PROBLEM DETAILS → Give back an exact copy of the lines from the start of the material through the line bearing "S = bpy.context.scene". Include both ends and nothing else.

SOURCE DATA →
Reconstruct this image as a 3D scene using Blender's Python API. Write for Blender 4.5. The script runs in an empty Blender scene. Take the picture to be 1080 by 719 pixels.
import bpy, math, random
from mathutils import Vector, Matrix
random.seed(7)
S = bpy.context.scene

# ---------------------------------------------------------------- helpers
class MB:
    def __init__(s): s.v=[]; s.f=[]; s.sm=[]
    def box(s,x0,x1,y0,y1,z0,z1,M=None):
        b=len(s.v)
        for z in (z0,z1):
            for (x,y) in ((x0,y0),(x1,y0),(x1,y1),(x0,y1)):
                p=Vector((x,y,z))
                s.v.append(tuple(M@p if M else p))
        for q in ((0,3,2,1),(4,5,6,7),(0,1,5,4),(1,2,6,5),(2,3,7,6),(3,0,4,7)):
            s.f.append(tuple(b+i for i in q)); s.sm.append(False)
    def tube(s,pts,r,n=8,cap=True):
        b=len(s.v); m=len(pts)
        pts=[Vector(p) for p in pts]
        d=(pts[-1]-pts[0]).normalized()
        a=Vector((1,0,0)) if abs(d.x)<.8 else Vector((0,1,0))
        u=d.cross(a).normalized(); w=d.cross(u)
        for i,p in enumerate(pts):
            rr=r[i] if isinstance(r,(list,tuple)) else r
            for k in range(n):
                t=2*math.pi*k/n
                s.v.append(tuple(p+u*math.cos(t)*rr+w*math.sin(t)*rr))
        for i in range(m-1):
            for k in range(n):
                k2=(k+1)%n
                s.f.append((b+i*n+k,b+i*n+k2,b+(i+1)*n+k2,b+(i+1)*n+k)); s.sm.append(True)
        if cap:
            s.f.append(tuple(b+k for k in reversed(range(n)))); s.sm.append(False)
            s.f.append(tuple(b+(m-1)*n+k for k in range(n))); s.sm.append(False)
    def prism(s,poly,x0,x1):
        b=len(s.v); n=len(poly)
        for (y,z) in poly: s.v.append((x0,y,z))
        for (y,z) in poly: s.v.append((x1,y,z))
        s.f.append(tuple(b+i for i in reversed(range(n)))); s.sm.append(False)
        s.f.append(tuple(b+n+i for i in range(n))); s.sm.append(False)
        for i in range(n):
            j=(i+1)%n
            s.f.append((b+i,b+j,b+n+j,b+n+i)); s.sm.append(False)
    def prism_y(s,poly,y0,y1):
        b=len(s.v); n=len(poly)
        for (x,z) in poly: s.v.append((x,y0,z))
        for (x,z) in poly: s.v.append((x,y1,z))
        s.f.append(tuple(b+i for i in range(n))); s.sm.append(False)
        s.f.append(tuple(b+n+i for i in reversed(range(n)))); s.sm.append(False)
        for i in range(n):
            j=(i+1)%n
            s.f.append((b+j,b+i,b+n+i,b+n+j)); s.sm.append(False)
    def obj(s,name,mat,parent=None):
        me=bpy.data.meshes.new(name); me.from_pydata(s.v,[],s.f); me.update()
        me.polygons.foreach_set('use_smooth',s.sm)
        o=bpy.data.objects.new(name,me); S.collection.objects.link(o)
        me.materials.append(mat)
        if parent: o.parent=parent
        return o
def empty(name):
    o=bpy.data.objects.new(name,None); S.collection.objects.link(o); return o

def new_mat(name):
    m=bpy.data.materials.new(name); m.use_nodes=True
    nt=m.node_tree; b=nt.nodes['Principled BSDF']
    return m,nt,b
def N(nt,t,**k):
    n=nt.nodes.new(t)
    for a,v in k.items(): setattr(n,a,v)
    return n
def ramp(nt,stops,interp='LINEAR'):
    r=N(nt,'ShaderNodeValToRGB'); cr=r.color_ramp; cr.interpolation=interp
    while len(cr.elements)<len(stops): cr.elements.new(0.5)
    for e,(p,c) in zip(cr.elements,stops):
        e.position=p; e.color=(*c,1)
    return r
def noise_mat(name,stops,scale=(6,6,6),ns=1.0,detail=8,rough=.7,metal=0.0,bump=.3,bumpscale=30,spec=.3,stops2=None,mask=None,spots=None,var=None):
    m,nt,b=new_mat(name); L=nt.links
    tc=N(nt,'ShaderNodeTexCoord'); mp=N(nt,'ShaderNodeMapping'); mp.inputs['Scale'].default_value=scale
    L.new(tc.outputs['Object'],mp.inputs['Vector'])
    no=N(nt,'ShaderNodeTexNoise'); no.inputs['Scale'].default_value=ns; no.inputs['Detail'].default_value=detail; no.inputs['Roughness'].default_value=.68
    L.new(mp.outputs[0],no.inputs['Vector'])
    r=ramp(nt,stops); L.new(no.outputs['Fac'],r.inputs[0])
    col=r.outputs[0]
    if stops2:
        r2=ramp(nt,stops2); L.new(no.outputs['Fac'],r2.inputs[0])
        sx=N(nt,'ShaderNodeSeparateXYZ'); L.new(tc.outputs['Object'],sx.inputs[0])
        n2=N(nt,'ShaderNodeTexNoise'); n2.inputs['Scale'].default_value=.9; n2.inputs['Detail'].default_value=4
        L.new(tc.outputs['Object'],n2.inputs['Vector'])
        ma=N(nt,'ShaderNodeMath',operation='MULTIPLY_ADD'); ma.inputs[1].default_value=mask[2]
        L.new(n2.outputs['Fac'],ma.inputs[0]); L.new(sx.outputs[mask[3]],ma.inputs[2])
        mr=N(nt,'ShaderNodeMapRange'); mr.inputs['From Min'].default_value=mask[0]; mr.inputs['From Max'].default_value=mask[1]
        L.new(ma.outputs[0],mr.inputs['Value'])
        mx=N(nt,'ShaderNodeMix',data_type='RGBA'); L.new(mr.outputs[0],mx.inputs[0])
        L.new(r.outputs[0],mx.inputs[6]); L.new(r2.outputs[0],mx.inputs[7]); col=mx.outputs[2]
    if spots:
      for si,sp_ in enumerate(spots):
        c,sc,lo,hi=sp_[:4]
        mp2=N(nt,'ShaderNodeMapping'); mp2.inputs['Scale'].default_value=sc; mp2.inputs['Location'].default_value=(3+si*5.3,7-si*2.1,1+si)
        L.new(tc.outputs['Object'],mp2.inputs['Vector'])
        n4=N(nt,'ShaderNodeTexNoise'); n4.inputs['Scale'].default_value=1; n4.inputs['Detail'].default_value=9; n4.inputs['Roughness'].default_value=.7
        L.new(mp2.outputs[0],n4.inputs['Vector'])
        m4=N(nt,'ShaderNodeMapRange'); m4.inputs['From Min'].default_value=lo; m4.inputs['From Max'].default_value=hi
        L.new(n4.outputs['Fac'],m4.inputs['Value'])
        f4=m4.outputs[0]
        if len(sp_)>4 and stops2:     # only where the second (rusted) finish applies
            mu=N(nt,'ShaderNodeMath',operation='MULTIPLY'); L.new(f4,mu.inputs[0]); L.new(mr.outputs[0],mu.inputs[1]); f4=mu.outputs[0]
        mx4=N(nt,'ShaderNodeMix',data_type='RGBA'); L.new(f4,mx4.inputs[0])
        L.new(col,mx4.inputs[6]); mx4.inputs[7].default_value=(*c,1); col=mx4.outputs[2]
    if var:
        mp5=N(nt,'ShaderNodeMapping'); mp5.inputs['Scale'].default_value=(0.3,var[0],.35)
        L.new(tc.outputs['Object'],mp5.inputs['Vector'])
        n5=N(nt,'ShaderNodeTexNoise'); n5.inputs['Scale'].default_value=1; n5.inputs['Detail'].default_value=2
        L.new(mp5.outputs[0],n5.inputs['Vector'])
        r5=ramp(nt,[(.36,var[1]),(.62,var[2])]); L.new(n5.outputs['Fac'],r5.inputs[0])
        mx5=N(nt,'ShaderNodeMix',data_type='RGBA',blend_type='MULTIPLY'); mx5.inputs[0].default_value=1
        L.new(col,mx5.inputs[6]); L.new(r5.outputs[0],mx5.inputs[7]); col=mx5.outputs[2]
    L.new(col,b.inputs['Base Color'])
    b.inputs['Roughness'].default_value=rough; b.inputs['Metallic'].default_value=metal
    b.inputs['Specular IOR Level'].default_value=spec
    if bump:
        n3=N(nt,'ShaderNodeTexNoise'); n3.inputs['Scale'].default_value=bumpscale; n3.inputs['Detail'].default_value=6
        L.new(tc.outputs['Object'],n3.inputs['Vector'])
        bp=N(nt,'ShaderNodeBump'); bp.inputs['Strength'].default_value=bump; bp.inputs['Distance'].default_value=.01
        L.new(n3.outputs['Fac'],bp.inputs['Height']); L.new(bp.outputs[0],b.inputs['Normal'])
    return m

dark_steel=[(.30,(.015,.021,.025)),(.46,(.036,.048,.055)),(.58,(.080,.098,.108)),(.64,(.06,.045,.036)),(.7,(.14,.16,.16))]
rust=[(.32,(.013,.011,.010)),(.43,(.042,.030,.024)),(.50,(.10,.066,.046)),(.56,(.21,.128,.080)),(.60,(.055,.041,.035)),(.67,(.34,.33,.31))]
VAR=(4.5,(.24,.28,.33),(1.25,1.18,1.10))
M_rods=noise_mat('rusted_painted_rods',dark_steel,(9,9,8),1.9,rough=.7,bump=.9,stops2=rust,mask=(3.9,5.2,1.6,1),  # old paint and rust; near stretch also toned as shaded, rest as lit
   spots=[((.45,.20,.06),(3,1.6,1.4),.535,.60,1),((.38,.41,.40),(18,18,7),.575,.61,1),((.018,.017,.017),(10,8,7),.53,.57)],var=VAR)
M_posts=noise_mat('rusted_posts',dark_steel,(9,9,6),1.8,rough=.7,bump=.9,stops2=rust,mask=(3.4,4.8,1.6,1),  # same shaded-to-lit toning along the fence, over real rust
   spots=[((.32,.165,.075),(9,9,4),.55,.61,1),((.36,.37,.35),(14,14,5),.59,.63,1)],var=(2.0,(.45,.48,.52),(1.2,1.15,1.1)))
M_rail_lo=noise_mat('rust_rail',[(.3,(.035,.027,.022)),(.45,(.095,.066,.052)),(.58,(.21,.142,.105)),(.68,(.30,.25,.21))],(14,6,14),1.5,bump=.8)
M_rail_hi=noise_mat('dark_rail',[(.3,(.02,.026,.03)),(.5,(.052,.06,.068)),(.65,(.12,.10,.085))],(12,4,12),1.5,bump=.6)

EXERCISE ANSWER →
Reconstruct this image as a 3D scene using Blender's Python API. Write for Blender 4.5. The script runs in an empty Blender scene. Take the picture to be 1080 by 719 pixels.
import bpy, math, random
from mathutils import Vector, Matrix
random.seed(7)
S = bpy.context.scene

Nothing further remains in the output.